One thing that I do know is that real cruisers sit around and talk about
their problems and what works and what doesn't. RayMarine is not a
topic of discussion...

-- Geoff, who's headed to the South Pacific next year with his RayMarine
Autohelm and isn't worried.


(Larry W4CSC) wrote in
:

On 15 Sep 2003 21:52:35 GMT,
(NIFFOCBT) wrote:

The seatalk had no radar or chart plotter connected to it. The vessel
has a furuno Black Box 2105 radar and a Nobeltec VNS 7.0 chart
plotting system feeding only output NMEA to A/P. The reason the
captain hooked all the instruments to one port was that they were
connected to separate ports and the port that had the Control head
blew out. Underway in rough seas he got in there to "make it work"
and hooked it all to one port.

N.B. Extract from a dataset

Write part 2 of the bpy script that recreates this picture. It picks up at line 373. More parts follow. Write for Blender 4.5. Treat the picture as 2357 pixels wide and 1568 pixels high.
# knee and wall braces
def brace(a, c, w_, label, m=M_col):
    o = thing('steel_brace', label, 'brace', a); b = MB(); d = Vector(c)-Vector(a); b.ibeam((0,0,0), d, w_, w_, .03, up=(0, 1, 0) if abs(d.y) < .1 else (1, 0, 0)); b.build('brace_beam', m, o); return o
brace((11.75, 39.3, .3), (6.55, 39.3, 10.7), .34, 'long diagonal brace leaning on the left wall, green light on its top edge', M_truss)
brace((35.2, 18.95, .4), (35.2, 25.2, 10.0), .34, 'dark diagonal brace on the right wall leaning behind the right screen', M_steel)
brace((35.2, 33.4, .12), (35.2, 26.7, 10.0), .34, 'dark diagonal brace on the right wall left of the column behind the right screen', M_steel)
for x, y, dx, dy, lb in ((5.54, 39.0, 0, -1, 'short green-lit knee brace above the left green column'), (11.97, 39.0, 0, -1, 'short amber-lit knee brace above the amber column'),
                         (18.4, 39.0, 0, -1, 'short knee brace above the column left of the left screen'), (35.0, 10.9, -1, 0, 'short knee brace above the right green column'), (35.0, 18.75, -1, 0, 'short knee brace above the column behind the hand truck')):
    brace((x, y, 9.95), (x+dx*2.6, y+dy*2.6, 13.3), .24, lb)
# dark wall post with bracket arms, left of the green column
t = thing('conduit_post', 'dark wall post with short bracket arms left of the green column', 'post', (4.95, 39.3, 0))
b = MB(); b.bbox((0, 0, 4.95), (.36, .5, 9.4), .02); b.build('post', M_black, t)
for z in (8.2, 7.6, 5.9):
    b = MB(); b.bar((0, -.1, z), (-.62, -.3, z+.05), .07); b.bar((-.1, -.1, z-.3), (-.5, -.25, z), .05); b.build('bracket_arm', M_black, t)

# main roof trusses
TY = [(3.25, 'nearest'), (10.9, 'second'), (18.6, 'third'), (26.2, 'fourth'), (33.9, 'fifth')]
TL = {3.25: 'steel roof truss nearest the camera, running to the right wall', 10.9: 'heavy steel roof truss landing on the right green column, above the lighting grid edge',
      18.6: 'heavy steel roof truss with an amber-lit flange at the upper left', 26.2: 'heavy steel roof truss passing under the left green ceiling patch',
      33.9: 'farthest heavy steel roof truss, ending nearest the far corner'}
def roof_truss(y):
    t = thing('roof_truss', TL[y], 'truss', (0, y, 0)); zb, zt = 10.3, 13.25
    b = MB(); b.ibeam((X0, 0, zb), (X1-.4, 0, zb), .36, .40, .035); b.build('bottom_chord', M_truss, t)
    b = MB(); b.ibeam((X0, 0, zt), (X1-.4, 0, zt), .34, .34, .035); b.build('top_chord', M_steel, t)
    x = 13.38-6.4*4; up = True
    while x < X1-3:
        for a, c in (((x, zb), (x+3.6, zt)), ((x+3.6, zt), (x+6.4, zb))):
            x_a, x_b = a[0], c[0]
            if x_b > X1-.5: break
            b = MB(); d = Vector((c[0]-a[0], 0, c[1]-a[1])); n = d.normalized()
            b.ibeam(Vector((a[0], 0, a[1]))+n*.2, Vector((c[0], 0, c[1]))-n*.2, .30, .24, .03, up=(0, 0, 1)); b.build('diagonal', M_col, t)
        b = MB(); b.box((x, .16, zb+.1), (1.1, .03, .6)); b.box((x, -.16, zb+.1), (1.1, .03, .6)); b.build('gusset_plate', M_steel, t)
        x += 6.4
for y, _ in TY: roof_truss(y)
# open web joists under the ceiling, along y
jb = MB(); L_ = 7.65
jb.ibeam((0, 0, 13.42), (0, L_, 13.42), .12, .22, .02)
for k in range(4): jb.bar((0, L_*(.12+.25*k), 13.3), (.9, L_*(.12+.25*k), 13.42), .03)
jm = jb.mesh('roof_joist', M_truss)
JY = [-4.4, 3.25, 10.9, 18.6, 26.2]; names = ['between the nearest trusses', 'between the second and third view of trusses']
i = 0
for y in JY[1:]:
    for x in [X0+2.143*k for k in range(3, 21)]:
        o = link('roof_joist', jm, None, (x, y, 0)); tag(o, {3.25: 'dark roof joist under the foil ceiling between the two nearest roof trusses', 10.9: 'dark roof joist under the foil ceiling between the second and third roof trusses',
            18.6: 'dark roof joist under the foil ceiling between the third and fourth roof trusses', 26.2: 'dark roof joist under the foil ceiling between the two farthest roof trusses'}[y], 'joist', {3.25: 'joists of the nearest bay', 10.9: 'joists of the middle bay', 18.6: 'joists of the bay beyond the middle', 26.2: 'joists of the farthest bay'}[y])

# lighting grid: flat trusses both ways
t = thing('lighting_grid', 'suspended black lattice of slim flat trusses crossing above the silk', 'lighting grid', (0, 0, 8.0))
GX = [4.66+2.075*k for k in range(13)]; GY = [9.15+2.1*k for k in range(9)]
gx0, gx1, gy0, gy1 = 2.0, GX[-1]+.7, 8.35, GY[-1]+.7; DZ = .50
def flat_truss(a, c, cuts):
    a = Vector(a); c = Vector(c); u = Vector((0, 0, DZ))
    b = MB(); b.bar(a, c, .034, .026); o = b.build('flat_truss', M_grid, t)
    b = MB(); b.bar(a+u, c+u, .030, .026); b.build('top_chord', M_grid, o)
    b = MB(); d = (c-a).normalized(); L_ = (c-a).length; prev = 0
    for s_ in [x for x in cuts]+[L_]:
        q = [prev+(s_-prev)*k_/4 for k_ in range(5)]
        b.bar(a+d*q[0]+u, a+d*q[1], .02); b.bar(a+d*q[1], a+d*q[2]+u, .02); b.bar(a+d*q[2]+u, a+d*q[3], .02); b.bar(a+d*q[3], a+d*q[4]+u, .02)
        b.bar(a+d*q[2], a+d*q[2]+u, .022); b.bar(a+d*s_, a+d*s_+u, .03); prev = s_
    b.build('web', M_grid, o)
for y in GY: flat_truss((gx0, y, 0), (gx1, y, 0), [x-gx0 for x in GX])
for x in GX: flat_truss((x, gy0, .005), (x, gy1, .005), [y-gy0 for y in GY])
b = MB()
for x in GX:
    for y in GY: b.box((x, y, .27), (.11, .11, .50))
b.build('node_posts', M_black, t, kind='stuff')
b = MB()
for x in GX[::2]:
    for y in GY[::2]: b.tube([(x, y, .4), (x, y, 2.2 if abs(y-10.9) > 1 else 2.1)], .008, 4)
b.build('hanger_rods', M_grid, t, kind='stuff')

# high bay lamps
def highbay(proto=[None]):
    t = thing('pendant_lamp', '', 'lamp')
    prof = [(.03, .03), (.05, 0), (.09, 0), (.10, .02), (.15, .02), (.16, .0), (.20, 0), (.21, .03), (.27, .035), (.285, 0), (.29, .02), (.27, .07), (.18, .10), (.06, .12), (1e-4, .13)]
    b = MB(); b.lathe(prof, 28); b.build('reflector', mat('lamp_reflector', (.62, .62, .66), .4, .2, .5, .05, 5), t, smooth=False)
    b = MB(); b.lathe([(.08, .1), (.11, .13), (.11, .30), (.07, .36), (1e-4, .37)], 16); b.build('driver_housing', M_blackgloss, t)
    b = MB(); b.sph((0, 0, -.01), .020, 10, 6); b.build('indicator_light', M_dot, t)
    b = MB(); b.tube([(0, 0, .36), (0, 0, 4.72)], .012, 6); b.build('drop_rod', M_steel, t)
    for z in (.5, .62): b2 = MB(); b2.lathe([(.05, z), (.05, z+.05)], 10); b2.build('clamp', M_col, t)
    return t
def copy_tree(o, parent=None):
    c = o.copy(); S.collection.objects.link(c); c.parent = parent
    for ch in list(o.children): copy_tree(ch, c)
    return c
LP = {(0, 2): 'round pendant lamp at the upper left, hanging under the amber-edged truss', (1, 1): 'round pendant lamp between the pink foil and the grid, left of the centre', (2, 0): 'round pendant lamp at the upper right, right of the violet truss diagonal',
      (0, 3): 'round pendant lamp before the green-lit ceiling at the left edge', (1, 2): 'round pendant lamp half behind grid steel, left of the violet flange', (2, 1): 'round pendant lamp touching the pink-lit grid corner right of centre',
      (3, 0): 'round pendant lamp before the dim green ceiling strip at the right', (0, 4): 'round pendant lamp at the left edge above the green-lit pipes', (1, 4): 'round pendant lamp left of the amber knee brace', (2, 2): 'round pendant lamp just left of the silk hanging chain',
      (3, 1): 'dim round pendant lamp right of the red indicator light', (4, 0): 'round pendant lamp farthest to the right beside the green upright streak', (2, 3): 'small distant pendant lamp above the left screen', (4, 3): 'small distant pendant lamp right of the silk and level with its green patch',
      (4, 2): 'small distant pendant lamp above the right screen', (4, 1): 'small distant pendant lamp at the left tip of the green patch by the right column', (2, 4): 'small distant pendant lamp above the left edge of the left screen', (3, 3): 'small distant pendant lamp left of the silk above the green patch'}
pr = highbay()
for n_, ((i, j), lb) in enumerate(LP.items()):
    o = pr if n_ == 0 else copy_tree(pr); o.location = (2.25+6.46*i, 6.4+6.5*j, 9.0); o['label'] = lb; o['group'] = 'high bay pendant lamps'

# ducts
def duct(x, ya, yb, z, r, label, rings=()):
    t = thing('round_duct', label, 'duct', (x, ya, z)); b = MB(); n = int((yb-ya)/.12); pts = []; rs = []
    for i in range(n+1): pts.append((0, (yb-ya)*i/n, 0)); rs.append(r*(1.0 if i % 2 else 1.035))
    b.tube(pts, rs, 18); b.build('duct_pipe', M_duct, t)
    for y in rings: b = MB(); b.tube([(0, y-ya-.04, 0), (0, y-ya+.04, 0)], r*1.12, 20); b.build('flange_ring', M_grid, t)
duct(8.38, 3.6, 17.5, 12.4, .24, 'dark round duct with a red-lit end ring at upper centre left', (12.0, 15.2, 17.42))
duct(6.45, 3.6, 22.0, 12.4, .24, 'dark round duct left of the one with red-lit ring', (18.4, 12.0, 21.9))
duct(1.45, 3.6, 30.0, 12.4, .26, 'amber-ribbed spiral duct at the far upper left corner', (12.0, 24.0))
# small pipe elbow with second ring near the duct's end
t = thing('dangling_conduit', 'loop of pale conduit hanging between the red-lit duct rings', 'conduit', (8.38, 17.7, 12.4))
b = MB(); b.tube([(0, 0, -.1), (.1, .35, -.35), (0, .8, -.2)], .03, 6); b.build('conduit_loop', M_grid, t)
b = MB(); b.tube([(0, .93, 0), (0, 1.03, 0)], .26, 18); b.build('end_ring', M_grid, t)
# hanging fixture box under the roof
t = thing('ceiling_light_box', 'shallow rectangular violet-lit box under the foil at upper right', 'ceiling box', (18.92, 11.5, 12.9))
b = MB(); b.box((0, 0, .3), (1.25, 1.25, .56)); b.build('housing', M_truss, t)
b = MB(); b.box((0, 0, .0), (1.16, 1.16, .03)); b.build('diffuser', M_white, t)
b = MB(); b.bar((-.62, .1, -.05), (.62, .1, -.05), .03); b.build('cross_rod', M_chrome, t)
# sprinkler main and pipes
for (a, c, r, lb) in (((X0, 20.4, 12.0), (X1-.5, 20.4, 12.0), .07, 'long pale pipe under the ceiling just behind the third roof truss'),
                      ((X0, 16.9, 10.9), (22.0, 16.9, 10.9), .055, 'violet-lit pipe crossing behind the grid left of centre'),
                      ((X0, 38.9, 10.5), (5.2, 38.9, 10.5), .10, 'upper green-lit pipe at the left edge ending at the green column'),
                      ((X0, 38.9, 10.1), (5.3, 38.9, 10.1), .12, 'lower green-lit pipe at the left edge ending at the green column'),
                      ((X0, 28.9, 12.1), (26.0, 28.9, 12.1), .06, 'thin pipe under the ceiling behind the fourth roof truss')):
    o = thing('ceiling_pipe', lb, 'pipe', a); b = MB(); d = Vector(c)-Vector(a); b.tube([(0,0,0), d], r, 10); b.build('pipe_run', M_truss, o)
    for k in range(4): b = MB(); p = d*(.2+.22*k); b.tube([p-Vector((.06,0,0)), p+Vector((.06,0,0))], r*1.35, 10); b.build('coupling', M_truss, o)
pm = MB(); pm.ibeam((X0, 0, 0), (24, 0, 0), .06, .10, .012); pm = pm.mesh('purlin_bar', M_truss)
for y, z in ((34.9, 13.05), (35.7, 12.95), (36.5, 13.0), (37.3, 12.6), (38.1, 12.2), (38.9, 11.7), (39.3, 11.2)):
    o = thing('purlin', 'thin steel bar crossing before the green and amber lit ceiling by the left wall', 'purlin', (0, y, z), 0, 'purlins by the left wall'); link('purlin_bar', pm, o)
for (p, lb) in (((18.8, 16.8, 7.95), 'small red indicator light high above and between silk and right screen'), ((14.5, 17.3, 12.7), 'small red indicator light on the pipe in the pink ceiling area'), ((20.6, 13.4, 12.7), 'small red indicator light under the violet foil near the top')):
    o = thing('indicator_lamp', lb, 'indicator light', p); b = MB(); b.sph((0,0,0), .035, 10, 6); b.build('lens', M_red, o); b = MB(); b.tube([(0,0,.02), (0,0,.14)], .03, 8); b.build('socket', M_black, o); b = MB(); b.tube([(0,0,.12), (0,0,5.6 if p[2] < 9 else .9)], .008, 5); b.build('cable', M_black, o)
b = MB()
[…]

This worked for a few


I'm still seriously confused on how you "blow out", to use your words,
any NMEA ports, in or out, with 12 volts.....

Any serial port source has serious impedance in series with it. If
you short it to ground, no harm is done I've ever seen. The internal
resistance built into the devices protects it. If you hook it to
+12VDC, same effect. I suppose you could "blow out" one if you
plugged it into the AC genset or 48VDC if you really tried hard.

Overloading a serial port simply results in low output VOLTAGE due to
its current limiting impedance and it simply "doesn't work" because
the source output isn't high enough to switch the loads looking for
higher 1's voltages.

Hell, if they "blew out" from being shorted to something half the
boats I've worked on would be blown all to hell! It's just not
so.....

PS - If you're using an RS-232C serial port TX for a NMEA source, the
limit is about 15 milliamps of output current, which isn't many
loads.....dammit all.....(c;



Larry W4CSC

3600 planes with transponders are burning 8-10 million
gallons of kerosene per hour over the USA. R-12 car air
conditioners are responsible for the ozone hole, right?